| EXERCISE DESCRIPTION |
Output the data below in full, byte for byte. Nothing may differ.

| GIVEN MATERIAL |

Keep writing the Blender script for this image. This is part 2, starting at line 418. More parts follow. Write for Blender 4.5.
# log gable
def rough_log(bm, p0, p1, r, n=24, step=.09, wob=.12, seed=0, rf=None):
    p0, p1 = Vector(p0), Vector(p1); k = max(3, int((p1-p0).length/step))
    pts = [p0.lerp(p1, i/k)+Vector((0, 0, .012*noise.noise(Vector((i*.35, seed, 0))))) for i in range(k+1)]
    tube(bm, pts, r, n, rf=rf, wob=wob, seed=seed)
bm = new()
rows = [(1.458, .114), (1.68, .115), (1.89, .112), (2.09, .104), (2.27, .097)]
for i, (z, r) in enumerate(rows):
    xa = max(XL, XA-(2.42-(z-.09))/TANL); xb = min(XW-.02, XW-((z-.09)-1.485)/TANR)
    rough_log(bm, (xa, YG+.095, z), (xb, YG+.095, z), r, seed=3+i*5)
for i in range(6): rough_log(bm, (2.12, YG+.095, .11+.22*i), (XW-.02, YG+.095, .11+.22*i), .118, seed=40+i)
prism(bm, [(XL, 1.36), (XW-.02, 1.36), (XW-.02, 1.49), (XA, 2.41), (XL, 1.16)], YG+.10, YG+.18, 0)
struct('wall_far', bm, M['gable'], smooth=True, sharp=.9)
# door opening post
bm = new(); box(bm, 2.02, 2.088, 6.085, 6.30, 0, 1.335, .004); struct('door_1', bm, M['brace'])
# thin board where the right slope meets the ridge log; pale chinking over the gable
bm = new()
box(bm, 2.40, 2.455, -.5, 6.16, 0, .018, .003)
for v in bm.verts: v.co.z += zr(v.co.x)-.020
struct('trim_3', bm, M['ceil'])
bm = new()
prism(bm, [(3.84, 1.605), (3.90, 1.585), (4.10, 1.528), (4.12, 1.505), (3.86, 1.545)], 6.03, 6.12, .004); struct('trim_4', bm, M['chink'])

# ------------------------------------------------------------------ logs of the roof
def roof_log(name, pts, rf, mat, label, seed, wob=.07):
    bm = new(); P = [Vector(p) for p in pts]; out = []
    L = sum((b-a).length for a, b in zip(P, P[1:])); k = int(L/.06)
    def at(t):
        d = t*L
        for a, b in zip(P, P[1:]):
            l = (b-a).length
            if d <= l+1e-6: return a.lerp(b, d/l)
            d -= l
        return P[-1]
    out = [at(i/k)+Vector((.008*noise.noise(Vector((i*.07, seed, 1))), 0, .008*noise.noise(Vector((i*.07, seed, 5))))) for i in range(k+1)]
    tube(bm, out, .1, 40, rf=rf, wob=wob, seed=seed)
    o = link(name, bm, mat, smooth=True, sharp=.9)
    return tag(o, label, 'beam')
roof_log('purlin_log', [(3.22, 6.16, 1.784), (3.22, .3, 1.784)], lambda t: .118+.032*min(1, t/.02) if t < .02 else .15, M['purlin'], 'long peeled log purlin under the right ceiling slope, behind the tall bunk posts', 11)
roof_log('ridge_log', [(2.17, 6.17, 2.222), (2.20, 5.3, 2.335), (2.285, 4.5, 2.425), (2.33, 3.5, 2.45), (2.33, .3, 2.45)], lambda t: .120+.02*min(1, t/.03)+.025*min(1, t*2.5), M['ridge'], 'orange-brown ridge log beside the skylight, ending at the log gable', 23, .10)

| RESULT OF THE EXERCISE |
Keep writing the Blender script for this image. This is part 2, starting at line 418. More parts follow. Write for Blender 4.5.
# log gable
def rough_log(bm, p0, p1, r, n=24, step=.09, wob=.12, seed=0, rf=None):
    p0, p1 = Vector(p0), Vector(p1); k = max(3, int((p1-p0).length/step))
    pts = [p0.lerp(p1, i/k)+Vector((0, 0, .012*noise.noise(Vector((i*.35, seed, 0))))) for i in range(k+1)]
    tube(bm, pts, r, n, rf=rf, wob=wob, seed=seed)
bm = new()
rows = [(1.458, .114), (1.68, .115), (1.89, .112), (2.09, .104), (2.27, .097)]
for i, (z, r) in enumerate(rows):
    xa = max(XL, XA-(2.42-(z-.09))/TANL); xb = min(XW-.02, XW-((z-.09)-1.485)/TANR)
    rough_log(bm, (xa, YG+.095, z), (xb, YG+.095, z), r, seed=3+i*5)
for i in range(6): rough_log(bm, (2.12, YG+.095, .11+.22*i), (XW-.02, YG+.095, .11+.22*i), .118, seed=40+i)
prism(bm, [(XL, 1.36), (XW-.02, 1.36), (XW-.02, 1.49), (XA, 2.41), (XL, 1.16)], YG+.10, YG+.18, 0)
struct('wall_far', bm, M['gable'], smooth=True, sharp=.9)
# door opening post
bm = new(); box(bm, 2.02, 2.088, 6.085, 6.30, 0, 1.335, .004); struct('door_1', bm, M['brace'])
# thin board where the right slope meets the ridge log; pale chinking over the gable
bm = new()
box(bm, 2.40, 2.455, -.5, 6.16, 0, .018, .003)
for v in bm.verts: v.co.z += zr(v.co.x)-.020
struct('trim_3', bm, M['ceil'])
bm = new()
prism(bm, [(3.84, 1.605), (3.90, 1.585), (4.10, 1.528), (4.12, 1.505), (3.86, 1.545)], 6.03, 6.12, .004); struct('trim_4', bm, M['chink'])

# ------------------------------------------------------------------ logs of the roof
def roof_log(name, pts, rf, mat, label, seed, wob=.07):
    bm = new(); P = [Vector(p) for p in pts]; out = []
    L = sum((b-a).length for a, b in zip(P, P[1:])); k = int(L/.06)
    def at(t):
        d = t*L
        for a, b in zip(P, P[1:]):
            l = (b-a).length
            if d <= l+1e-6: return a.lerp(b, d/l)
            d -= l
        return P[-1]
    out = [at(i/k)+Vector((.008*noise.noise(Vector((i*.07, seed, 1))), 0, .008*noise.noise(Vector((i*.07, seed, 5))))) for i in range(k+1)]
    tube(bm, out, .1, 40, rf=rf, wob=wob, seed=seed)
    o = link(name, bm, mat, smooth=True, sharp=.9)
    return tag(o, label, 'beam')
roof_log('purlin_log', [(3.22, 6.16, 1.784), (3.22, .3, 1.784)], lambda t: .118+.032*min(1, t/.02) if t < .02 else .15, M['purlin'], 'long peeled log purlin under the right ceiling slope, behind the tall bunk posts', 11)
roof_log('ridge_log', [(2.17, 6.17, 2.222), (2.20, 5.3, 2.335), (2.285, 4.5, 2.425), (2.33, 3.5, 2.45), (2.33, .3, 2.45)], lambda t: .120+.02*min(1, t/.03)+.025*min(1, t*2.5), M['ridge'], 'orange-brown ridge log beside the skylight, ending at the log gable', 23, .10)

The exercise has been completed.